Otherwise, with a $36 billion (and shrinking) market cap, Yahoo will get bought by somebody who sees the real opportunity there. I’ve got news: Yahoo has so many pageviews, any large company can justify the acquisition.
Everybody’s talking about the memo.
John Battelle says that Yahoo’s COO has asked Garlinghouse to head a group looking into these issues. A VC notes the lost opportunities in Yahoo’s acquisitions. Arrington says it may be more of a power move by Garlinghouse, to grab credit if already proposed changes are a success, and at the very least, either Brad or Terry Semel will have to go. Mini-Microsoft has great comments about how this pertains to and reflects on Microsoft. Dave Winer goes the other way.
The Times says Yahoo’s problem is monetization, that it reaches more people than any other, but can’t make the money it should from those eyeballs. That makes me wonder: What if several major web companies all bought Yahoo together, in order to run it as a central web portal that pointed to all the partner’s properties? While I don’t think the web needs to be centralized, I do think a lot of money could be made in a concerted effort. Imagine Google running search, video and e-mail, News Corp running social networking and old media, and other companies providing other services, all in some sort of “Mall of the Internet”? It’s an awful idea, creatively and innovatively, but think of the money!

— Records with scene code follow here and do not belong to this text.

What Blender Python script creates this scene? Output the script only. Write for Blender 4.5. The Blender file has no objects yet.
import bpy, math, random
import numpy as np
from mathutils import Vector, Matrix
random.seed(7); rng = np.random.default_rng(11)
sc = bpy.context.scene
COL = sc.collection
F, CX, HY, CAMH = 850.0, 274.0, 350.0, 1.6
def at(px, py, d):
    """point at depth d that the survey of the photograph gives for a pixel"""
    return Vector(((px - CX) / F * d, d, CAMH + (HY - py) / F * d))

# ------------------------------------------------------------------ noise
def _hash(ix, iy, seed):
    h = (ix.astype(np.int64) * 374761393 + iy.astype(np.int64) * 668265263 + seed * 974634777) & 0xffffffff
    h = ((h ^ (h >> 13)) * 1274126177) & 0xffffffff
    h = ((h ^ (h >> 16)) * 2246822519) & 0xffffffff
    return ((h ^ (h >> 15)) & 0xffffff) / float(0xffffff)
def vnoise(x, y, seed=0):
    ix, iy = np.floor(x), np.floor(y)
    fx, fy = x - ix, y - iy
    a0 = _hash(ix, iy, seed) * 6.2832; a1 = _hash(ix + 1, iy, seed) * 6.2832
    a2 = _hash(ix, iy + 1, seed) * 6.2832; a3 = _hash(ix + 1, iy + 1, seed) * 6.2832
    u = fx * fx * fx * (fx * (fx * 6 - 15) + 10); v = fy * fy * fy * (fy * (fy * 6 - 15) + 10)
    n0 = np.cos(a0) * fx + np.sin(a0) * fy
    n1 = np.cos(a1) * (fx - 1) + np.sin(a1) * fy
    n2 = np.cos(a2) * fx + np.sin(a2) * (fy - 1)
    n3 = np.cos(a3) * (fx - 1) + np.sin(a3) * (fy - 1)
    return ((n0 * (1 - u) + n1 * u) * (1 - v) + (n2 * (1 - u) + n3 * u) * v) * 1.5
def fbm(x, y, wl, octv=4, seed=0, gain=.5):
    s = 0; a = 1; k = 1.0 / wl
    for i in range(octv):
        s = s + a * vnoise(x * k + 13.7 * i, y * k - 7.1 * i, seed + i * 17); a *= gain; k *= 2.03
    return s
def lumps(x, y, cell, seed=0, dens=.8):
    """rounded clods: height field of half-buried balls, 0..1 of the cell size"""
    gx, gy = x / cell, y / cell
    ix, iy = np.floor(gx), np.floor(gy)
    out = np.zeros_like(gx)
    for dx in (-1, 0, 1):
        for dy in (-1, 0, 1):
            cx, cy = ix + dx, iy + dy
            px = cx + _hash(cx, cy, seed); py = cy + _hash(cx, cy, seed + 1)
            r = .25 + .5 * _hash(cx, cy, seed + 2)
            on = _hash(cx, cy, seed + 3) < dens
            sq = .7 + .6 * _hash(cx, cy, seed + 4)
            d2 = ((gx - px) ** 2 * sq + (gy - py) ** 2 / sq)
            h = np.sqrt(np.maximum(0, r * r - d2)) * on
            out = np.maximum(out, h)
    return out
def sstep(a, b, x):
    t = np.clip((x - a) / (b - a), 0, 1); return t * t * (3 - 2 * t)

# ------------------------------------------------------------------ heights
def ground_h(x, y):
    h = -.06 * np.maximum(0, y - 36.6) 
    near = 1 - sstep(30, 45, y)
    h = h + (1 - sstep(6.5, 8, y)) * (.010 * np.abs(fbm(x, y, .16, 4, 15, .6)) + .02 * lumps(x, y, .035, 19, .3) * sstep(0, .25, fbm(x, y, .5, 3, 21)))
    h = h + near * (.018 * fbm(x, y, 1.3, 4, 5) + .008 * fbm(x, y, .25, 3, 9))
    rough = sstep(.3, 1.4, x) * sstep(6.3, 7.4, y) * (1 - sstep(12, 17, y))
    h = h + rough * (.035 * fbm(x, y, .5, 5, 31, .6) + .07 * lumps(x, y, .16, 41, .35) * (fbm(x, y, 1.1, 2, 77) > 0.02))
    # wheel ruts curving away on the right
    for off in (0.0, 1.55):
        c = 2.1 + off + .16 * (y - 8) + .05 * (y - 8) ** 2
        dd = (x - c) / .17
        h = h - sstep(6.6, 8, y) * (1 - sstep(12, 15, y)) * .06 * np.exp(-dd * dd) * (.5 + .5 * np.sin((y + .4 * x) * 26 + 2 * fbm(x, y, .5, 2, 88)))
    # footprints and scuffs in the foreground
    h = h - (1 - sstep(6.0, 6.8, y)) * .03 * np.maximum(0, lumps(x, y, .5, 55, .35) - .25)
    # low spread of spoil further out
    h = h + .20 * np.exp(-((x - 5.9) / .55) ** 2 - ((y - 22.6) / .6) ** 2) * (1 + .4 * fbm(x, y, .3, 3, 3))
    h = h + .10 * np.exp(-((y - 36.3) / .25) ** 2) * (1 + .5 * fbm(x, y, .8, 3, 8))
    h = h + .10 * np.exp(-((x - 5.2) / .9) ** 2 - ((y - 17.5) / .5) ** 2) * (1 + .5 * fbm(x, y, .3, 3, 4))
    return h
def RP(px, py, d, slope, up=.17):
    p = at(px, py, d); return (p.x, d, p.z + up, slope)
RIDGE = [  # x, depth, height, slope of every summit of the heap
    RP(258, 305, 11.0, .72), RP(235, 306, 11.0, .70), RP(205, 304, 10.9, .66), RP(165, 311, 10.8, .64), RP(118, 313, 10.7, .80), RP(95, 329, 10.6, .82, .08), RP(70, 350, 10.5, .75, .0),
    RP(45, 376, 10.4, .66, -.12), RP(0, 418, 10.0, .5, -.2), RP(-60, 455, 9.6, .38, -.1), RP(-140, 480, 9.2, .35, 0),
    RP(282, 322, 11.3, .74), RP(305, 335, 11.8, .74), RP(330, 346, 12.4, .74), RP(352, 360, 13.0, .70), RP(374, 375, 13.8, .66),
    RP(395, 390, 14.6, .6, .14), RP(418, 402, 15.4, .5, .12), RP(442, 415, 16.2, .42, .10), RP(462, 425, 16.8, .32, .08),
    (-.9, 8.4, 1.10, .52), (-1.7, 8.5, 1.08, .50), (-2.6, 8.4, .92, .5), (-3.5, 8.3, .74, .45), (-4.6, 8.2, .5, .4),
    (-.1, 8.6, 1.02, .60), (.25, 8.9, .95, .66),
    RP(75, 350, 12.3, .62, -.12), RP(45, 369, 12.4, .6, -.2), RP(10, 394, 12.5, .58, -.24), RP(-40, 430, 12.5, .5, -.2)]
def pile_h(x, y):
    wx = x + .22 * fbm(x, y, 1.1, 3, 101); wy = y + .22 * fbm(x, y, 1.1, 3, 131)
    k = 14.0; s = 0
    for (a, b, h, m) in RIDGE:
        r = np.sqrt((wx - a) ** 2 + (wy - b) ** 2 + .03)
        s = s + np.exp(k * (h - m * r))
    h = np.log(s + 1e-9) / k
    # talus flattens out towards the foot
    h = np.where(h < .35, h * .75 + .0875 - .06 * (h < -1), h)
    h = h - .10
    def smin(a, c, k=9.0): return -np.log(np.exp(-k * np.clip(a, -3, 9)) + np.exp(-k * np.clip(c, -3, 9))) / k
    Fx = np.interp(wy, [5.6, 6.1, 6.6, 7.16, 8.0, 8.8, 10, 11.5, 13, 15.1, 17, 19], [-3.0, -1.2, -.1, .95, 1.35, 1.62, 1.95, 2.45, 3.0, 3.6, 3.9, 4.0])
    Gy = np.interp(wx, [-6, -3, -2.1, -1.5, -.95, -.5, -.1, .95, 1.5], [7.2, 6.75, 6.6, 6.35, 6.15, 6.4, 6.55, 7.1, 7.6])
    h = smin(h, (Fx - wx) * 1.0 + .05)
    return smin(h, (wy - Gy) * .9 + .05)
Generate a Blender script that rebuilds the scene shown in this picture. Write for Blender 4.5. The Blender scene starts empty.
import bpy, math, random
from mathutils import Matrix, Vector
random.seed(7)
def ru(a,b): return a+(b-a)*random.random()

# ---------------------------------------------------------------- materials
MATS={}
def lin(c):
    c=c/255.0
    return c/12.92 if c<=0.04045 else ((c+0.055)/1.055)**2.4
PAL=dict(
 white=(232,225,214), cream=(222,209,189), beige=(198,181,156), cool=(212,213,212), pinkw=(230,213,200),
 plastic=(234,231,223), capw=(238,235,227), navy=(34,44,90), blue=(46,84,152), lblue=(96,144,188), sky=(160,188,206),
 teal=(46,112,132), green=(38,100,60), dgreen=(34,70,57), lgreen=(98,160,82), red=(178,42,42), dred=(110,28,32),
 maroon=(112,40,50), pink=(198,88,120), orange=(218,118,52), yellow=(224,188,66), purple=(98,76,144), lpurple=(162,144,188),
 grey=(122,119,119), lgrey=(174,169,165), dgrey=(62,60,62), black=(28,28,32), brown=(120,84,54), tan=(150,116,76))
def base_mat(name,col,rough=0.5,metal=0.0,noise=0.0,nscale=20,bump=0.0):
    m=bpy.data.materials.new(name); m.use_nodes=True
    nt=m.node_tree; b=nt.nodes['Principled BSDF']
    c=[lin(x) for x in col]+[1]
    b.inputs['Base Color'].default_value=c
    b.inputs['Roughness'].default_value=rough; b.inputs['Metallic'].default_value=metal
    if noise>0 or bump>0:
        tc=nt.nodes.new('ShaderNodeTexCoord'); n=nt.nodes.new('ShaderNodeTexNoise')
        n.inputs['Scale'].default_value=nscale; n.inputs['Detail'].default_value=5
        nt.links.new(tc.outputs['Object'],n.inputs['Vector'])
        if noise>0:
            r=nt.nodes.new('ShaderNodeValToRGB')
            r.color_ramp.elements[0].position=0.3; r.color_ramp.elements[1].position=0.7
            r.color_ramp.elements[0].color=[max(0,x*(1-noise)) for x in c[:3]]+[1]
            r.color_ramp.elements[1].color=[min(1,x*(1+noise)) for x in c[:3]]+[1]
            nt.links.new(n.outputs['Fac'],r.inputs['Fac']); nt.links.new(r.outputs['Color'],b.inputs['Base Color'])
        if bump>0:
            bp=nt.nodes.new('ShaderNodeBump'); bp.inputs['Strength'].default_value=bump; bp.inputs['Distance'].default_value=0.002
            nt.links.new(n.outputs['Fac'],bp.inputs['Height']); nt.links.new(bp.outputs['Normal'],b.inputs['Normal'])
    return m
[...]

Beyond that, it looks like Yahoo seems to think the holiday shopping season applies to corporate acquisitions. Valleywag reported
Yahoo picked up MyBloglog, a blog stats/community site; Download Squad reported that Yahoo bought Bix, a social contest service, and GigaOm reported that Yahoo acquired Kenet Works, a Swedish mobile company. It turns out that Yahoo didn’t actually buy MyBlogLog, but is in talks to do so. Still, everybody’s talking about Yahoo, but is anyone willing to bet on them?